Teaching Once by Morris Gleitzman

If you’ve never heard of the novel Once by Morris Gleitzman then I challenge you to go and read it now. I’ll make it easy – here are the Amazon links! For US readers click here and for UK readers click here (these are affiliate links). Once tells the story of a young Jewish boy named Felix, the year is 1942 and the Nazis have invaded Poland. Felix believes his parents are in danger and sets out across occupied Poland to save them.

We teach Once to our newly arrived secondary students – year 7s – they are aged 11 and 12 years old. It is a fabulous novel for the secondary classroom: short, pacey, with strong characters and unexpected twists. The story is grown-up enough that my newly-minted secondary students are shocked by some of the events. It captures them with a mixture of horror and fascination. We live Felix’s adventures: this young boy speaks our language, we make mistakes and discoveries with him.
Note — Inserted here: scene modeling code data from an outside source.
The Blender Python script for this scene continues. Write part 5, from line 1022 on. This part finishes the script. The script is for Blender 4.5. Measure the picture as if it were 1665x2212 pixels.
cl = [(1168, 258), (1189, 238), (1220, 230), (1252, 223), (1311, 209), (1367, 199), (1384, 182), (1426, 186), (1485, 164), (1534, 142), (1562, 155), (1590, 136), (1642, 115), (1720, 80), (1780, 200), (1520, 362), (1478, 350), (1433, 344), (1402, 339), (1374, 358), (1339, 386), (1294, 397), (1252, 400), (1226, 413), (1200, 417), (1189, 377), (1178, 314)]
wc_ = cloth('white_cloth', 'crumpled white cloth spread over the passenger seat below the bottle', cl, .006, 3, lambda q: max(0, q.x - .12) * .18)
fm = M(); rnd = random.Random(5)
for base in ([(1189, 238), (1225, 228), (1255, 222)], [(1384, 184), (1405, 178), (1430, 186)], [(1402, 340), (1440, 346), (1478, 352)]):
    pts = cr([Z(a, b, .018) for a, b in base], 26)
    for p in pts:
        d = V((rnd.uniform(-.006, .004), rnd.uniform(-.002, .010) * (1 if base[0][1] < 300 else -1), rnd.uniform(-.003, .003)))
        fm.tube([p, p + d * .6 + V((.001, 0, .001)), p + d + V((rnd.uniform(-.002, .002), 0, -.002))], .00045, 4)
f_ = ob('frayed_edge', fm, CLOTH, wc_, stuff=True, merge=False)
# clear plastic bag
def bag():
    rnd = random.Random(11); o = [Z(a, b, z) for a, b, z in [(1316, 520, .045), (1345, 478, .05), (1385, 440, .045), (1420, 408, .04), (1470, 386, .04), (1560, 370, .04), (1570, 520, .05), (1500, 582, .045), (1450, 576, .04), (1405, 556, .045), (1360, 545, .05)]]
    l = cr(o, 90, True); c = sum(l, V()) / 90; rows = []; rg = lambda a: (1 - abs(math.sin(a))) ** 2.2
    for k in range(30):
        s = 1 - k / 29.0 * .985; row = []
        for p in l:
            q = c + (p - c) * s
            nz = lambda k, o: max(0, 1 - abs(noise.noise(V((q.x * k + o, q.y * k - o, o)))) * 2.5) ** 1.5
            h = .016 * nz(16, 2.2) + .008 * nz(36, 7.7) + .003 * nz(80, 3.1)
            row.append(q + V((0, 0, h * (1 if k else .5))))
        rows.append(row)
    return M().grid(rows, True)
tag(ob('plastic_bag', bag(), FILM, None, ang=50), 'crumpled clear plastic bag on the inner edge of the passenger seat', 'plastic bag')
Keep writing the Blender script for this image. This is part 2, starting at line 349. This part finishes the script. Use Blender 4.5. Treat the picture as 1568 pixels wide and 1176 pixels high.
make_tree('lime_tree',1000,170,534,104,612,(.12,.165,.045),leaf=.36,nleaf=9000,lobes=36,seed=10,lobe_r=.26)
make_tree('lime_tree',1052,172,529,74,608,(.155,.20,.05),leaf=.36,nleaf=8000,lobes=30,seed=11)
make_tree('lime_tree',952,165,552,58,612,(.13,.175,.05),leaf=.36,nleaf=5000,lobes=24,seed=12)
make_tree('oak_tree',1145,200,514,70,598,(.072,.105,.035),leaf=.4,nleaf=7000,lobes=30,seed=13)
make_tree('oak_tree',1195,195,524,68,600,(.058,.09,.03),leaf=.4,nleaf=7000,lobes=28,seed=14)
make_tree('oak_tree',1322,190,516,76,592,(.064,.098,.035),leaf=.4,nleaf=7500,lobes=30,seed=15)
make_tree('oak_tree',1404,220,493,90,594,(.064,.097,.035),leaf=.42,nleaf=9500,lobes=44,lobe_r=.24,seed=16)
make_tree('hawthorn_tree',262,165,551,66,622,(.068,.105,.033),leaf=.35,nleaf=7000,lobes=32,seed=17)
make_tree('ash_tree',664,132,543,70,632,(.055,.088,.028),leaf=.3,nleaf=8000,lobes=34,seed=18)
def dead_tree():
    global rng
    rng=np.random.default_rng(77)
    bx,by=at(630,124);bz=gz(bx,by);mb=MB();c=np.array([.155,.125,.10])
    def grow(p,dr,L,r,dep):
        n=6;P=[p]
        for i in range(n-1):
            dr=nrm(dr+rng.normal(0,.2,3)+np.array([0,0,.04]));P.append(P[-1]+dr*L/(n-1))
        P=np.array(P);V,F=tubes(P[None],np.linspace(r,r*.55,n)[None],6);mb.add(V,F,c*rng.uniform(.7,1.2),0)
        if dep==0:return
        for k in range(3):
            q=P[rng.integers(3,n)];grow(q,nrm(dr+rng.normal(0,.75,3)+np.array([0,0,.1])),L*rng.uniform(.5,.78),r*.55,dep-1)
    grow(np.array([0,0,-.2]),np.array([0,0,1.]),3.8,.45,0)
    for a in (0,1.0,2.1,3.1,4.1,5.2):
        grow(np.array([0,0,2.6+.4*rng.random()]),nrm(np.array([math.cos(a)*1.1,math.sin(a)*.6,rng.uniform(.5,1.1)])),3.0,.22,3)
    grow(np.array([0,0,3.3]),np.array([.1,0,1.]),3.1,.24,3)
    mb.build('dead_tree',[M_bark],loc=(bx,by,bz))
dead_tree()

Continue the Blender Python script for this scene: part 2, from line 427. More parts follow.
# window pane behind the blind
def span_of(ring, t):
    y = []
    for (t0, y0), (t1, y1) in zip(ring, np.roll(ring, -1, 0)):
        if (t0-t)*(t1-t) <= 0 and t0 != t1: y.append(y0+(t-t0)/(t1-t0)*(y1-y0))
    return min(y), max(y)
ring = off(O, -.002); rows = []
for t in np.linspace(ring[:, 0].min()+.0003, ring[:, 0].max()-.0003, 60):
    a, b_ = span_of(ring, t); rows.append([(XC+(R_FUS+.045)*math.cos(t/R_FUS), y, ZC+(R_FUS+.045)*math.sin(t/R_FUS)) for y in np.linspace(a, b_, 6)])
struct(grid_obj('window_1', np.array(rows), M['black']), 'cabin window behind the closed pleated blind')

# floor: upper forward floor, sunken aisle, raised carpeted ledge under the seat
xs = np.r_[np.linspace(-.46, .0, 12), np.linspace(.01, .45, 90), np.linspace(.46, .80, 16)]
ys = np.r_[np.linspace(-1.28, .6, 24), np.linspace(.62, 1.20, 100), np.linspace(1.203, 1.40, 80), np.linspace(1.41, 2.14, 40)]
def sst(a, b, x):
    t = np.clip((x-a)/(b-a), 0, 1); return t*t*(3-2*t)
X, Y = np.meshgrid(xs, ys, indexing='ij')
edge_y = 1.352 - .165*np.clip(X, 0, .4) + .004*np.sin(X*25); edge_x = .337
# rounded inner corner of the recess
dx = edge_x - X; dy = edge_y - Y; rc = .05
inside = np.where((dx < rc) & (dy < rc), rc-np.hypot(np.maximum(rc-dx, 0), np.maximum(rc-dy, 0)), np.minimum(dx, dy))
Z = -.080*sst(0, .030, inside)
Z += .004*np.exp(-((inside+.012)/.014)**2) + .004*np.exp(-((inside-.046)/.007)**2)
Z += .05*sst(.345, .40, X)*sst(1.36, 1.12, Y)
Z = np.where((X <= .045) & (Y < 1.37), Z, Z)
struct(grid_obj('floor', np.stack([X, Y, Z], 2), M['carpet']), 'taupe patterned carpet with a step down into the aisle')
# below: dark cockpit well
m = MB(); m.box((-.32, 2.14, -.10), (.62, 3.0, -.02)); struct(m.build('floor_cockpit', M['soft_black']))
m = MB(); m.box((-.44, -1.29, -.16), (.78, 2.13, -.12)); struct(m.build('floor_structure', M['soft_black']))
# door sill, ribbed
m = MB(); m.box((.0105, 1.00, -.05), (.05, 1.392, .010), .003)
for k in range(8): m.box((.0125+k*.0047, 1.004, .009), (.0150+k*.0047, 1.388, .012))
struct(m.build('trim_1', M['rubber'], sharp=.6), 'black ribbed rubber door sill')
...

For a teacher, Once is the perfect text – I get to dive deep into history and explore why and how the invasion and occupation of Poland became history’s most horrifying genocide. I get to talk about prejudice, racism, violence, and fear with a group of students are just beginning to see the world through growing-up eyes. I get to discuss bravery, courage, kindness, and friendship in the midst of horror, and show our kids that they can be heroes in their own lives.

I cry every time I teach Once. I read it aloud to my students and there are two points in the novel where I outright cry – every single time. I’ve got used to it now. I don’t try and cover it up. I use my reaction – as a mum to the death of a child – to talk about why this fiction-based-on-reality is so wonderful and hard. We talk about why history and truth are important, why stories should be told, and why books are the secret to understanding the world we live in.

Last year I taught Once to a particularly disillusioned group of students. I was hard for me to meet 11 year-olds who already had the cynicism of adults, who thought death was funny, and prejudice acceptable. I just hoped that Felix might reach them. There is a point towards the end of the novel when I show some YouTube clips of Auschwitz and we talk in detail about what happened in the death camps. The following conversation sits in my memory like it was yesterday.

Student: Hold on, miss, is this real?

Me: Real? As in – did this really happen? Is this true? Yes.

Student: What?! Really. This actually happened?

Me: Yes. Between 1939 – 1942 nearly six million people were killed in these camps, that’s about the population of London.

Student: Why didn’t anyone stop it?

Me: Well, it appears that not many people outside knew about these camps. They were discovered once the Nazis were defeated and the Allies were pushing into Germany and Poland.

Student: We really *bleeped* up history back them, didn’t we miss? We can’t let it happen again.

Eighteen months on, I still teach these kids and we often talk about “never again”. What are all the things that we would say “never again” to if we had the chance? Reading Once gave me this opportunity with these kids and I treasure that. Another secret joy for my English teacher self is that Once is the first of a trilogy and I can’t tell you how many of my students scramble to borrow my one precious copy of book two.

If you are looking for a new book to add to your curriculum then Once should definitely be one to consider.